# RAW DATA start
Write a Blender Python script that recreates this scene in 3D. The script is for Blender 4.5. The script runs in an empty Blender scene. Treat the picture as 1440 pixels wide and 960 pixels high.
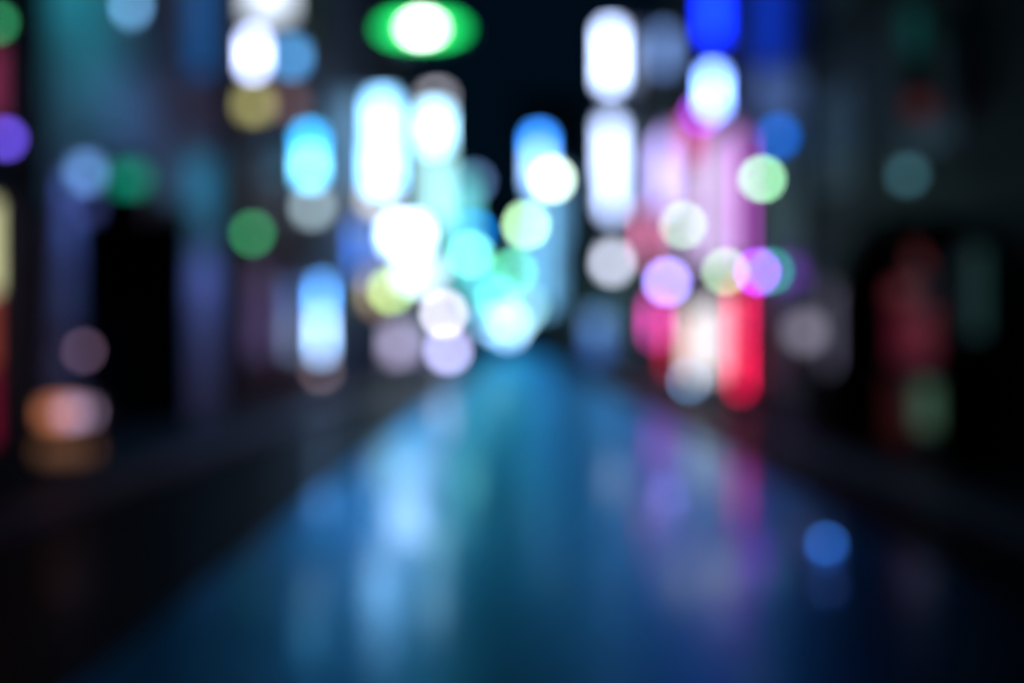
import bpy, bmesh, math, random
from mathutils import Vector
random.seed(7)

# ---------------------------------------------------------------- camera, sky, exposure
scn = bpy.context.scene
scn.render.engine = 'CYCLES'
CAMH, FPX, FOCUS, CX, CY = 1.5, 1400.0, 0.50, 720.0, 480.0
cd = bpy.data.cameras.new("camera"); cam = bpy.data.objects.new("camera", cd)
scn.collection.objects.link(cam)
cam.location = (0, 0, CAMH); cam.rotation_euler = (math.radians(90), 0, 0)
cd.lens = 35; cd.sensor_width = 36; cd.clip_start = 0.05; cd.clip_end = 1500
cd.dof.use_dof = True; cd.dof.focus_distance = FOCUS; cd.dof.aperture_fstop = 1.42   # a real lens, focused close by
scn.camera = cam
w = bpy.data.worlds.new("World"); scn.world = w; w.use_nodes = True
bgn = w.node_tree.nodes['Background']
bgn.inputs[0].default_value = (0.03, 0.30, 0.72, 1); bgn.inputs[1].default_value = 0.012
scn.view_settings.view_transform = 'Standard'; scn.view_settings.look = 'None'
scn.view_settings.exposure = 0.0; scn.view_settings.gamma = 1
scn.cycles.use_denoising = True
scn.cycles.use_adaptive_sampling = False
scn.cycles.use_light_tree = True
scn.cycles.max_bounces = 5; scn.cycles.diffuse_bounces = 3; scn.cycles.glossy_bounces = 3
scn.cycles.sample_clamp_indirect = 6
scn.cycles.caustics_reflective = False; scn.cycles.caustics_refractive = False

COL = scn.collection
XL, XR = -5.5, 5.2            # facade lines of the street

# ---------------------------------------------------------------- helpers
def lin(c):
    c = c / 255.0
    return c / 12.92 if c <= 0.04045 else ((c + 0.055) / 1.055) ** 2.4
def rgb(r, g, b, m=1.0): return (lin(r) * m, lin(g) * m, lin(b) * m)
def PX(px, Y): return (px - CX) / FPX * Y
def PZ(py, Y): return CAMH + (CY - py) / FPX * Y

MATS = {}
def nodes_of(name):
    m = bpy.data.materials.new(name); m.use_nodes = True
    return m, m.node_tree.nodes, m.node_tree.links, m.node_tree.nodes['Principled BSDF']
def mat(name, col, rough=0.6, metal=0.0, scale=3.0, var=0.35, bump=0.0, coat=0.0):
    if name in MATS: return MATS[name]
    m, N, L, p = nodes_of(name)
    tc = N.new('ShaderNodeTexCoord'); no = N.new('ShaderNodeTexNoise')
    no.inputs['Scale'].default_value = scale; no.inputs['Detail'].default_value = 6
    L.new(tc.outputs['Object'], no.inputs['Vector'])
    rp = N.new('ShaderNodeValToRGB')
    a = [max(0, c * (1 - var)) for c in col]; b = [min(1, c * (1 + var)) for c in col]
    rp.color_ramp.elements[0].position = 0.3; rp.color_ramp.elements[1].position = 0.7
    rp.color_ramp.elements[0].color = (*a, 1); rp.color_ramp.elements[1].color = (*b, 1)
    L.new(no.outputs['Fac'], rp.inputs[0]); L.new(rp.outputs[0], p.inputs['Base Color'])
    p.inputs['Roughness'].default_value = rough; p.inputs['Metallic'].default_value = metal
    p.inputs['Coat Weight'].default_value = coat
    if bump:
        bp = N.new('ShaderNodeBump'); bp.inputs['Strength'].default_value = bump; bp.inputs['Distance'].default_value = 0.02
        L.new(no.outputs['Fac'], bp.inputs['Height']); L.new(bp.outputs[0], p.inputs['Normal'])
    MATS[name] = m; return m
def emit(col, glass=(0.6, 0.6, 0.6)):
    key = 'lit_%.3f_%.3f_%.3f' % tuple(col)
    if key in MATS: return MATS[key]
    m, N, L, p = nodes_of('lit_panel')
    mx = max(max(col), 1e-5)
    p.inputs['Base Color'].default_value = (*[0.15 * c / mx + 0.05 for c in col], 1)
    p.inputs['Roughness'].default_value = 0.25
    # faint unevenness of the tubes behind the acrylic
    tc = N.new('ShaderNodeTexCoord'); no = N.new('ShaderNodeTexNoise'); no.inputs['Scale'].default_value = 1.7
    mr = N.new('ShaderNodeMapRange'); mr.inputs[3].default_value = 0.7 * mx; mr.inputs[4].default_value = 1.3 * mx
    L.new(tc.outputs['Object'], no.inputs['Vector']); L.new(no.outputs['Fac'], mr.inputs[0])
    p.inputs['Emission Color'].default_value = (*[c / mx for c in col], 1)
    L.new(mr.outputs[0], p.inputs['Emission Strength'])
    MATS[key] = m; return m

def bm_box(bm, c, s, rot=0.0):
    r = bmesh.ops.create_cube(bm, size=1.0)
    for v in r['verts']:
        v.co = Vector((v.co.x * s[0], v.co.y * s[1], v.co.z * s[2])) + Vector(c)
    return r['verts']
def bm_span(bm, a, b):
    return bm_box(bm, [(a[i] + b[i]) / 2 for i in range(3)], [abs(b[i] - a[i]) for i in range(3)])
def bm_tube(bm, pts, r, seg=10):
    pts = [Vector(p) for p in pts]; rings = []
    for i, p in enumerate(pts):
        t = (pts[min(i + 1, len(pts) - 1)] - pts[max(i - 1, 0)]).normalized()
        up = Vector((0, 1, 0)) if abs(t.y) < 0.9 else Vector((0, 0, 1))
        u = t.cross(up).normalized(); v = t.cross(u).normalized()
        rr = r[i] if isinstance(r, (list, tuple)) else r
        rings.append([bm.verts.new(p + (u * math.cos(2 * math.pi * k / seg) + v * math.sin(2 * math.pi * k / seg)) * rr) for k in range(seg)])
    for a, b in zip(rings, rings[1:]):
        for k in range(seg): bm.faces.new((a[k], a[(k + 1) % seg], b[(k + 1) % seg], b[k]))
    bm.faces.new(rings[0]); bm.faces.new(rings[-1])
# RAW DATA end
» **WRITTEN INSTRUCTION**
All of the material above should be reproduced exactly, except the pictures.

» **THE RESULT**
Write a Blender Python script that recreates this scene in 3D. The script is for Blender 4.5. The script runs in an empty Blender scene. Treat the picture as 1440 pixels wide and 960 pixels high.
import bpy, bmesh, math, random
from mathutils import Vector
random.seed(7)

# ---------------------------------------------------------------- camera, sky, exposure
scn = bpy.context.scene
scn.render.engine = 'CYCLES'
CAMH, FPX, FOCUS, CX, CY = 1.5, 1400.0, 0.50, 720.0, 480.0
cd = bpy.data.cameras.new("camera"); cam = bpy.data.objects.new("camera", cd)
scn.collection.objects.link(cam)
cam.location = (0, 0, CAMH); cam.rotation_euler = (math.radians(90), 0, 0)
cd.lens = 35; cd.sensor_width = 36; cd.clip_start = 0.05; cd.clip_end = 1500
cd.dof.use_dof = True; cd.dof.focus_distance = FOCUS; cd.dof.aperture_fstop = 1.42   # a real lens, focused close by
scn.camera = cam
w = bpy.data.worlds.new("World"); scn.world = w; w.use_nodes = True
bgn = w.node_tree.nodes['Background']
bgn.inputs[0].default_value = (0.03, 0.30, 0.72, 1); bgn.inputs[1].default_value = 0.012
scn.view_settings.view_transform = 'Standard'; scn.view_settings.look = 'None'
scn.view_settings.exposure = 0.0; scn.view_settings.gamma = 1
scn.cycles.use_denoising = True
scn.cycles.use_adaptive_sampling = False
scn.cycles.use_light_tree = True
scn.cycles.max_bounces = 5; scn.cycles.diffuse_bounces = 3; scn.cycles.glossy_bounces = 3
scn.cycles.sample_clamp_indirect = 6
scn.cycles.caustics_reflective = False; scn.cycles.caustics_refractive = False

COL = scn.collection
XL, XR = -5.5, 5.2            # facade lines of the street

# ---------------------------------------------------------------- helpers
def lin(c):
    c = c / 255.0
    return c / 12.92 if c <= 0.04045 else ((c + 0.055) / 1.055) ** 2.4
def rgb(r, g, b, m=1.0): return (lin(r) * m, lin(g) * m, lin(b) * m)
def PX(px, Y): return (px - CX) / FPX * Y
def PZ(py, Y): return CAMH + (CY - py) / FPX * Y

MATS = {}
def nodes_of(name):
    m = bpy.data.materials.new(name); m.use_nodes = True
    return m, m.node_tree.nodes, m.node_tree.links, m.node_tree.nodes['Principled BSDF']
def mat(name, col, rough=0.6, metal=0.0, scale=3.0, var=0.35, bump=0.0, coat=0.0):
    if name in MATS: return MATS[name]
    m, N, L, p = nodes_of(name)
    tc = N.new('ShaderNodeTexCoord'); no = N.new('ShaderNodeTexNoise')
    no.inputs['Scale'].default_value = scale; no.inputs['Detail'].default_value = 6
    L.new(tc.outputs['Object'], no.inputs['Vector'])
    rp = N.new('ShaderNodeValToRGB')
    a = [max(0, c * (1 - var)) for c in col]; b = [min(1, c * (1 + var)) for c in col]
    rp.color_ramp.elements[0].position = 0.3; rp.color_ramp.elements[1].position = 0.7
    rp.color_ramp.elements[0].color = (*a, 1); rp.color_ramp.elements[1].color = (*b, 1)
    L.new(no.outputs['Fac'], rp.inputs[0]); L.new(rp.outputs[0], p.inputs['Base Color'])
    p.inputs['Roughness'].default_value = rough; p.inputs['Metallic'].default_value = metal
    p.inputs['Coat Weight'].default_value = coat
    if bump:
        bp = N.new('ShaderNodeBump'); bp.inputs['Strength'].default_value = bump; bp.inputs['Distance'].default_value = 0.02
        L.new(no.outputs['Fac'], bp.inputs['Height']); L.new(bp.outputs[0], p.inputs['Normal'])
    MATS[name] = m; return m
def emit(col, glass=(0.6, 0.6, 0.6)):
    key = 'lit_%.3f_%.3f_%.3f' % tuple(col)
    if key in MATS: return MATS[key]
    m, N, L, p = nodes_of('lit_panel')
    mx = max(max(col), 1e-5)
    p.inputs['Base Color'].default_value = (*[0.15 * c / mx + 0.05 for c in col], 1)
    p.inputs['Roughness'].default_value = 0.25
    # faint unevenness of the tubes behind the acrylic
    tc = N.new('ShaderNodeTexCoord'); no = N.new('ShaderNodeTexNoise'); no.inputs['Scale'].default_value = 1.7
    mr = N.new('ShaderNodeMapRange'); mr.inputs[3].default_value = 0.7 * mx; mr.inputs[4].default_value = 1.3 * mx
    L.new(tc.outputs['Object'], no.inputs['Vector']); L.new(no.outputs['Fac'], mr.inputs[0])
    p.inputs['Emission Color'].default_value = (*[c / mx for c in col], 1)
    L.new(mr.outputs[0], p.inputs['Emission Strength'])
    MATS[key] = m; return m

def bm_box(bm, c, s, rot=0.0):
    r = bmesh.ops.create_cube(bm, size=1.0)
    for v in r['verts']:
        v.co = Vector((v.co.x * s[0], v.co.y * s[1], v.co.z * s[2])) + Vector(c)
    return r['verts']
def bm_span(bm, a, b):
    return bm_box(bm, [(a[i] + b[i]) / 2 for i in range(3)], [abs(b[i] - a[i]) for i in range(3)])
def bm_tube(bm, pts, r, seg=10):
    pts = [Vector(p) for p in pts]; rings = []
    for i, p in enumerate(pts):
        t = (pts[min(i + 1, len(pts) - 1)] - pts[max(i - 1, 0)]).normalized()
        up = Vector((0, 1, 0)) if abs(t.y) < 0.9 else Vector((0, 0, 1))
        u = t.cross(up).normalized(); v = t.cross(u).normalized()
        rr = r[i] if isinstance(r, (list, tuple)) else r
        rings.append([bm.verts.new(p + (u * math.cos(2 * math.pi * k / seg) + v * math.sin(2 * math.pi * k / seg)) * rr) for k in range(seg)])
    for a, b in zip(rings, rings[1:]):
        for k in range(seg): bm.faces.new((a[k], a[(k + 1) % seg], b[(k + 1) % seg], b[k]))
    bm.faces.new(rings[0]); bm.faces.new(rings[-1])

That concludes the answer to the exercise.